2020年6月21日日曜日

0206 輸送船団を死守せよ

書 名「輸送船団を死守せよ」
原 題 「For Valour」2000年
著 者 ダグラス・リーマン
翻訳者 高津幸枝
出 版 早川書房 2003年

 グレアム・マーティノー英国海軍中佐、33歳。生粋の駆逐艦乗り。
 一方的展開になった戦闘の中で輸送船団を守る為に自艦をドイツ艦に体当たりさせ、自艦は沈没、自身は負傷し、部下の大半は戦死。この英雄的行為でヴィクトリア勲章に叙勲され中佐に昇進、新しい指揮艦に着任するところからストーリーが始まる。
 実は妻が親友である副長と浮気をしていたことを知っており、部下と艦を犠牲にした自分の指揮は果たして正しかったのか、自分の感情が一瞬の判断に影響していなかったか、と深い疑念と後悔を胸の奥に畳んで、新たな艦と任務に望むマーティノー。噂が早い海軍なので寝取られ男であることはすでに新しい乗艦であるトライバル級駆逐艦ハッカ号の全乗組員が知っている。そして、重傷を負って入院していた、親友であり、妻を寝取った男でもあった副長の死亡の報。決して望んだ形ではないが、一つの決着。
 自艦を喪ったばかりの自分に新たな艦の指揮をとれるのか、ハッカ号の副長は次の艦長となると目されていた男で新艦長の着任は心楽しくないだろう、と諸々不安はあるが、それでも自分にできる海軍の流儀に従って、部下を信頼し部下に自分を信頼させるしかない。
 『殊勲の駆逐艦』と筋立てが似ているという評もあるが、マーティノー艦長という個性は、『殊勲の駆逐艦』のハワード艦長とは違う人となりで一回り逞しさがある。

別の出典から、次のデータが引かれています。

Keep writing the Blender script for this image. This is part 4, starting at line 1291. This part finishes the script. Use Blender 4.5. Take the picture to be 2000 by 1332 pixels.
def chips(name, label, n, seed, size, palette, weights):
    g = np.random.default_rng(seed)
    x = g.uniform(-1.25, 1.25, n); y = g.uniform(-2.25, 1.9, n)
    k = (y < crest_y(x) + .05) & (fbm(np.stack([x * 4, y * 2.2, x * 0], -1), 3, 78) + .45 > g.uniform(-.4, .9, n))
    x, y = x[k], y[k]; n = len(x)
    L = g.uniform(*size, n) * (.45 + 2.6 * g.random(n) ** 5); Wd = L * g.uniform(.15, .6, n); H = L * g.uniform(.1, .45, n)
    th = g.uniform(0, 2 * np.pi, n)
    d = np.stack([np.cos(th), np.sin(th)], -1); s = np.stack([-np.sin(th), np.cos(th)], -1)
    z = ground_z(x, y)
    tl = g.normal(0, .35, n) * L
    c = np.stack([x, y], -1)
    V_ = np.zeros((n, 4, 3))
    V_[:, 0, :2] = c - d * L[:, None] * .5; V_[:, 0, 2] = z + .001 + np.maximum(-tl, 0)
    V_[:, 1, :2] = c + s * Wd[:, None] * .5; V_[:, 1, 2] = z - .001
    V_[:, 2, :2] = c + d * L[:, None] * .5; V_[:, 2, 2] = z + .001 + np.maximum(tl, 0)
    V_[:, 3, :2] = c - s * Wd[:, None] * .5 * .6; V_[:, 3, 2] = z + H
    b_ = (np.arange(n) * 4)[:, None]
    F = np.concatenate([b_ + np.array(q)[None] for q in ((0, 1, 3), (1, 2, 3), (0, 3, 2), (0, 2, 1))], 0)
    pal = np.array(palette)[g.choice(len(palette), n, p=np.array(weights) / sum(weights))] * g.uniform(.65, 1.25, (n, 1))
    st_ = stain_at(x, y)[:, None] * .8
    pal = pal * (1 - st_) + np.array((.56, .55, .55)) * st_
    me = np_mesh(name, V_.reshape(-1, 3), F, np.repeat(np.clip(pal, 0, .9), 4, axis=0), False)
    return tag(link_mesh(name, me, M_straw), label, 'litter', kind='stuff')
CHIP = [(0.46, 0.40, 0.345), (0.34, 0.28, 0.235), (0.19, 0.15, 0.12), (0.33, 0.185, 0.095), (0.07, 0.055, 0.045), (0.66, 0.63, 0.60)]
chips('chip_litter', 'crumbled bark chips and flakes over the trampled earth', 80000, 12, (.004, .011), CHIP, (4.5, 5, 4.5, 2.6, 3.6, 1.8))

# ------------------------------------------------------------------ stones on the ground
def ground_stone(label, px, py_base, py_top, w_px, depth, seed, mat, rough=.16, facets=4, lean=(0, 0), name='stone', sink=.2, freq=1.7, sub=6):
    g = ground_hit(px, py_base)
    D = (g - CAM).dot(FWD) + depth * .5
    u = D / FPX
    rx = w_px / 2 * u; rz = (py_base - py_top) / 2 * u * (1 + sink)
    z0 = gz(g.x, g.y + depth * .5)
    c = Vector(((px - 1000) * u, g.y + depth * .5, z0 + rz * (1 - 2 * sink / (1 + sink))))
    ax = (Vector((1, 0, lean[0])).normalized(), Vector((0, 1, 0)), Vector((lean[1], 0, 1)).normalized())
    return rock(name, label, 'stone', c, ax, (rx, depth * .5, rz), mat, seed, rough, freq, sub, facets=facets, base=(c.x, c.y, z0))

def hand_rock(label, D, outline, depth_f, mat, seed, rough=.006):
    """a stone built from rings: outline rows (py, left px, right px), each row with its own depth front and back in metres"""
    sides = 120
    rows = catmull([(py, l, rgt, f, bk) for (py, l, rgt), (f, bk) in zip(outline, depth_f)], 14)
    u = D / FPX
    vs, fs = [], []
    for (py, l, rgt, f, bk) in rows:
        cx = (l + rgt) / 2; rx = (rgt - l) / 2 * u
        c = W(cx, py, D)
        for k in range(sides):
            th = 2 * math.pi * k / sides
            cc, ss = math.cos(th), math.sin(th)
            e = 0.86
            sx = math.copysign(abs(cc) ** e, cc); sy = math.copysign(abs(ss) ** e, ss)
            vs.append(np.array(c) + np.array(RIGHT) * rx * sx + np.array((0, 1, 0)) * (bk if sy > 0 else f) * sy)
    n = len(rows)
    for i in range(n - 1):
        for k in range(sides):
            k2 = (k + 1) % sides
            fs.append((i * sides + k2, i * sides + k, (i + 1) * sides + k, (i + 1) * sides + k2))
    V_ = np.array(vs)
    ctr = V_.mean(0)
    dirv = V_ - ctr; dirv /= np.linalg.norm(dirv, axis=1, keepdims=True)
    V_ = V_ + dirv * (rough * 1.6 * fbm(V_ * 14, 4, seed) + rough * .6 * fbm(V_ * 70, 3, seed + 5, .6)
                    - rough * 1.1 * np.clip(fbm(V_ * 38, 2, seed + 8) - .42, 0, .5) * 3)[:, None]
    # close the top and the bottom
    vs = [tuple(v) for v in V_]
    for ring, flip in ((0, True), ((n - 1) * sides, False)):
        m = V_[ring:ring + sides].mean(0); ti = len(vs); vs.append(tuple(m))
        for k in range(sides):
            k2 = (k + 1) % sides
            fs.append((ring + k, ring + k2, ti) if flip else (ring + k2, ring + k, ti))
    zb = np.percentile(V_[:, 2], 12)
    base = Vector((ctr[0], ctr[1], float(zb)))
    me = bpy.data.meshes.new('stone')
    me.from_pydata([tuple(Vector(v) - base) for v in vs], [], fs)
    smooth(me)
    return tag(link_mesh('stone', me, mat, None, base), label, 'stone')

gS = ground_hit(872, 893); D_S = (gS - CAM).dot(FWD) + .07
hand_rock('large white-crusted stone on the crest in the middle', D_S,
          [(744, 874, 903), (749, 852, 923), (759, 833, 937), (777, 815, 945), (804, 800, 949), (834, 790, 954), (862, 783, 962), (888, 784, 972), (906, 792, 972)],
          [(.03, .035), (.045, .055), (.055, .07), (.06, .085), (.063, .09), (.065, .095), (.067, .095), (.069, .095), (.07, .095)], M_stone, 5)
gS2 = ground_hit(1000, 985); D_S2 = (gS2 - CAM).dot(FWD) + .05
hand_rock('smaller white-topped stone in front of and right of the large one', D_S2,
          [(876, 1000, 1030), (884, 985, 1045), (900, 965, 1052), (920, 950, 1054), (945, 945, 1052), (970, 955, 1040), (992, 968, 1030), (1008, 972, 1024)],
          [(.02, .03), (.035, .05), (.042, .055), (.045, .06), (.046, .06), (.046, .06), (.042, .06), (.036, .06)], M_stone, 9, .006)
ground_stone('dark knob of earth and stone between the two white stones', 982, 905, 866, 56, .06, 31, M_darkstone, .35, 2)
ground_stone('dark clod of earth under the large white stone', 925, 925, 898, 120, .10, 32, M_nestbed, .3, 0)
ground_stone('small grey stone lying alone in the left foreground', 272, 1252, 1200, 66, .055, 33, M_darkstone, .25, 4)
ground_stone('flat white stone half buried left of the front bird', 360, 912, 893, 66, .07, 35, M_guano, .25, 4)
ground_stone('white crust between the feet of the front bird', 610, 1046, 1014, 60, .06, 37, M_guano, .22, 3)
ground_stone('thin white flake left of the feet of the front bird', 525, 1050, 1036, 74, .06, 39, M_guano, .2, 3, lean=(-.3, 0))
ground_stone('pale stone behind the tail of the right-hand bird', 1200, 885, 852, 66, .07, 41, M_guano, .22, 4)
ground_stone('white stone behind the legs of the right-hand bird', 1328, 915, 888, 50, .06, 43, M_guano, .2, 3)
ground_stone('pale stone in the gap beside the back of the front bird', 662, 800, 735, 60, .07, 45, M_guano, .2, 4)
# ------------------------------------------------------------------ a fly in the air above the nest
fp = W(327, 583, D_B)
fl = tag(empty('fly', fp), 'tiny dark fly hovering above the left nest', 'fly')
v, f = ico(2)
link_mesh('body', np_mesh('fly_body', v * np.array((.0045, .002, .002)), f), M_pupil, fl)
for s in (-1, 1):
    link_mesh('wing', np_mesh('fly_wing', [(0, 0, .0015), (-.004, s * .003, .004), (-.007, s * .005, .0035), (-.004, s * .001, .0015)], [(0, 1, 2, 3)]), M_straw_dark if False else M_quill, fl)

ラストの海戦ではまた自沈攻撃しかけるんじゃないか、とかなりハラハラしたが、最後まで自艦を守り闘い抜いたところも上々な読み応え。
 『殊勲』のハワード艦長はどちらかというと神経が細やかで繊細な人柄で、戦争神経症一歩手前で踏みとどまっている必至さと、それが恋人の存在に癒やされていくところも読みどころだったけれど、マーティノー艦長はもうすこし逞しく、安定感があるところが魅力的。どちらも共通して良いと思うのは、戦闘中に艦自身と意思が通じるような一体感を感じる瞬間が描かれているところ。リーマン節といえば、影のある男(艦長)と過去のある女が定番というが、この本ではそんなにイチャイチャしてません。念のため。